Cartel leader Rafael Caro Quintero walked free this month, 12 years early, after a local appeals court overturned his sentence for three of the murders. For the US and Mexico, Caro Quintero's secretive, pre-dawn release has set off a frantic effort to get the drug lord back behind bars. For the families of the six Americans slain before Camarena, the decision has awakened bitter memories of the brutality that ushered in the modern era of Mexican drug trafficking.
"I just never imagined that this would happen, that Caro Quintero would be walking around free at the age of 60," said journalist John Clay Walker's widow, Eve, who lives in Atlanta.

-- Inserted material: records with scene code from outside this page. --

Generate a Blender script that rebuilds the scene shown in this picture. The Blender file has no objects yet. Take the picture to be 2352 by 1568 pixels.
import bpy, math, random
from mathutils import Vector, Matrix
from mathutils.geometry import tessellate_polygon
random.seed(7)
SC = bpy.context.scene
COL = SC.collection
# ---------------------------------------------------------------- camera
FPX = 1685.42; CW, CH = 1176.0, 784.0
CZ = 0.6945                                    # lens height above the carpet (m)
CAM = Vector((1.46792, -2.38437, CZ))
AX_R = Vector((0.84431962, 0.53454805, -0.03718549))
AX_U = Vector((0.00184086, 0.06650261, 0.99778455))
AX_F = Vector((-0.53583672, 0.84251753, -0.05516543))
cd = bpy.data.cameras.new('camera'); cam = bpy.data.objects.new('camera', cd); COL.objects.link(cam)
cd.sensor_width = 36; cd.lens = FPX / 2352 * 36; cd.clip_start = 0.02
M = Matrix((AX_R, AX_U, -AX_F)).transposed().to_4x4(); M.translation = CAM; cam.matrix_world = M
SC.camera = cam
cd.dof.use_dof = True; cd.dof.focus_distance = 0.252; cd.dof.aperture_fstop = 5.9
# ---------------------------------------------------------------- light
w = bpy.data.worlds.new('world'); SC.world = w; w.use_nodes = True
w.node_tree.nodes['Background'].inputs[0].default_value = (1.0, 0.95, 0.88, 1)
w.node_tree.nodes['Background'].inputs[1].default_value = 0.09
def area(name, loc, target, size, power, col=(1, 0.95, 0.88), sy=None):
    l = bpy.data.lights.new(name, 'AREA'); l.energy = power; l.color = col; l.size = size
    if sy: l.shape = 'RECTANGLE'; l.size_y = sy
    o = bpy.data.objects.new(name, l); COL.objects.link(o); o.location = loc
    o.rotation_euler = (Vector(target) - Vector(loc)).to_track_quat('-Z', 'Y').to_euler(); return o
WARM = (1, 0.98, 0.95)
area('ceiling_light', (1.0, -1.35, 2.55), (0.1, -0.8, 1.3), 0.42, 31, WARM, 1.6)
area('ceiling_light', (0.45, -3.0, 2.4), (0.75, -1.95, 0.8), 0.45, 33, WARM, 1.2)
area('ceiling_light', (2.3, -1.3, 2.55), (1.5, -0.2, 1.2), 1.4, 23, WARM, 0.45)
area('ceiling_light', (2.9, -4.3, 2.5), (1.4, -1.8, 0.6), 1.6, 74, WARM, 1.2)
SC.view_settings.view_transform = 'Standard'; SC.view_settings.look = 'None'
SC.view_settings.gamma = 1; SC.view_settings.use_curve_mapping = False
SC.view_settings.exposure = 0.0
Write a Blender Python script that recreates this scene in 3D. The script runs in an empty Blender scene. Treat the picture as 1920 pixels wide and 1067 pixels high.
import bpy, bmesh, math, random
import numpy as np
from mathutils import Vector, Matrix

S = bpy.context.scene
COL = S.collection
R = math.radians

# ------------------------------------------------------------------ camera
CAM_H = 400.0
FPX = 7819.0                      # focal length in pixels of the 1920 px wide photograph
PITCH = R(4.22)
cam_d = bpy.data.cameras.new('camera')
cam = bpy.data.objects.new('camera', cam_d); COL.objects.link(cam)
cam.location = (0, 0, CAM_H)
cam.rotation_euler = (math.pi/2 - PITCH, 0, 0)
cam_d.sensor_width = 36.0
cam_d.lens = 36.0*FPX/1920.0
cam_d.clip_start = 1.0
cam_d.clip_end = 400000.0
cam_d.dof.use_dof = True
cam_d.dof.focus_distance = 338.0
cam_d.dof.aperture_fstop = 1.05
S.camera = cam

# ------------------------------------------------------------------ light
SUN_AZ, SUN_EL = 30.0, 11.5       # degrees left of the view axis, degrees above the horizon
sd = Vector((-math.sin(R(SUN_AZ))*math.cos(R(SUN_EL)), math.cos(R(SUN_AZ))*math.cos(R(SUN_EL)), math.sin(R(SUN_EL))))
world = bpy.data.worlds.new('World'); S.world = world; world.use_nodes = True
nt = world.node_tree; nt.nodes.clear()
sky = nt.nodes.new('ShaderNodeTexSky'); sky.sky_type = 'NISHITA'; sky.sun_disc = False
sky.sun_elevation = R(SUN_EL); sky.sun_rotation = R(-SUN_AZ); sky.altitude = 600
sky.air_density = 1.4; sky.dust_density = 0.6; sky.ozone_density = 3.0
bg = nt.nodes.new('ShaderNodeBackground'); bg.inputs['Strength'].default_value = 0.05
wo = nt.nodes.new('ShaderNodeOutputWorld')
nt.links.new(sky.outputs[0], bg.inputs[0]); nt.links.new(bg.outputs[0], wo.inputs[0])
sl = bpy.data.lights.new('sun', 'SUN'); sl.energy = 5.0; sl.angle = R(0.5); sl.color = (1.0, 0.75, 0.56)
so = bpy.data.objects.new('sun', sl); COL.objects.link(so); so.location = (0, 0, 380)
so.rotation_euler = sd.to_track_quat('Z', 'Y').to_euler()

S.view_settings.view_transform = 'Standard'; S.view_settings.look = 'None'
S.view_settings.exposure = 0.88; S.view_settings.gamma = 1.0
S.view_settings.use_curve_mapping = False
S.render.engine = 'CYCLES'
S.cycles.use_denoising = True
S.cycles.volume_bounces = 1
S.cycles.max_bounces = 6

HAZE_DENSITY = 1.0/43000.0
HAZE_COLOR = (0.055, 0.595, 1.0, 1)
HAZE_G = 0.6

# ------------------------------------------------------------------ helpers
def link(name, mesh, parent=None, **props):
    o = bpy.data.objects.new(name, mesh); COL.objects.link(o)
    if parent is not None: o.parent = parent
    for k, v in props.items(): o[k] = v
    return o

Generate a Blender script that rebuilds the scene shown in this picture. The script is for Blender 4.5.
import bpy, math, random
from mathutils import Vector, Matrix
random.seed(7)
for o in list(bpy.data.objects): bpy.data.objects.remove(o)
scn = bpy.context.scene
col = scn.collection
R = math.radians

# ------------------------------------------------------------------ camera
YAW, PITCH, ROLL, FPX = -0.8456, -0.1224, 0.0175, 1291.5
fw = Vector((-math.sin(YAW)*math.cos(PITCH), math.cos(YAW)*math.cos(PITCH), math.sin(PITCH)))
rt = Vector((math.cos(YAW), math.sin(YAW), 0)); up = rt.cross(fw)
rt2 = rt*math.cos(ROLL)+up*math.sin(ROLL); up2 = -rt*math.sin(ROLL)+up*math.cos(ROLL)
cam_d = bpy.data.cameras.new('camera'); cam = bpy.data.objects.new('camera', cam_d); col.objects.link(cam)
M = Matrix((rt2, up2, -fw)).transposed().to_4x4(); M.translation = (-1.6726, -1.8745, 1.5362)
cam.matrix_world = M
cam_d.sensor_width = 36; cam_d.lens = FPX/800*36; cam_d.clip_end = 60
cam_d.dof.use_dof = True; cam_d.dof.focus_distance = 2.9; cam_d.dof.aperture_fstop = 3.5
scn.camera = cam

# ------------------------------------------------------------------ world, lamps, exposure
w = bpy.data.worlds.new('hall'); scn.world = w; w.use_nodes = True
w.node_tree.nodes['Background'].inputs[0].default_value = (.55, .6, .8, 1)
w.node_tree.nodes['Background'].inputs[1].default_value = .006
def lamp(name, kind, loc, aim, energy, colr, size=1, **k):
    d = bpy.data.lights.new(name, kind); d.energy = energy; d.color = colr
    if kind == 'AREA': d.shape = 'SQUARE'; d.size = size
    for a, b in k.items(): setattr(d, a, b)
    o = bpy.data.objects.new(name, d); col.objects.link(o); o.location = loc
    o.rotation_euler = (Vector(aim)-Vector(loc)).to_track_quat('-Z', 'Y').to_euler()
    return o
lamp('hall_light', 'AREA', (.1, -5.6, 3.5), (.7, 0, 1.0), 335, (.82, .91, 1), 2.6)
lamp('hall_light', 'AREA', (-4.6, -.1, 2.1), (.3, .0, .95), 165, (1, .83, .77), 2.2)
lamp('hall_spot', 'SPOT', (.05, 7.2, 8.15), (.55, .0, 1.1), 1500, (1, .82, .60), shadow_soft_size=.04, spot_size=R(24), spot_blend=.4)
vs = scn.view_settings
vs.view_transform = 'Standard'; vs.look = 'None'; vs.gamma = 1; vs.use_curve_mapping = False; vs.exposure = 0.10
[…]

"There's probably not been a day in the last 30 years that I haven't missed my husband and wished that he was here to see the girls grow up.
"It was tough to do it alone but I kind of had the consolation of knowing that the responsible people were in prison and that they would stay there."
The systematic killing of seven Americans in three months stands out even in the long and bloody history of the US-backed effort to quash Mexican drug trafficking. Tens of thousands of Mexicans have died, and dozens of Americans have been killed in cartel-related violence, often because of ties to people involved in drug trafficking. But assassinating US law-enforcement agents remains a taboo for most Mexican organized crime, as does the deliberate targeting of Americans with no ties to the drug war.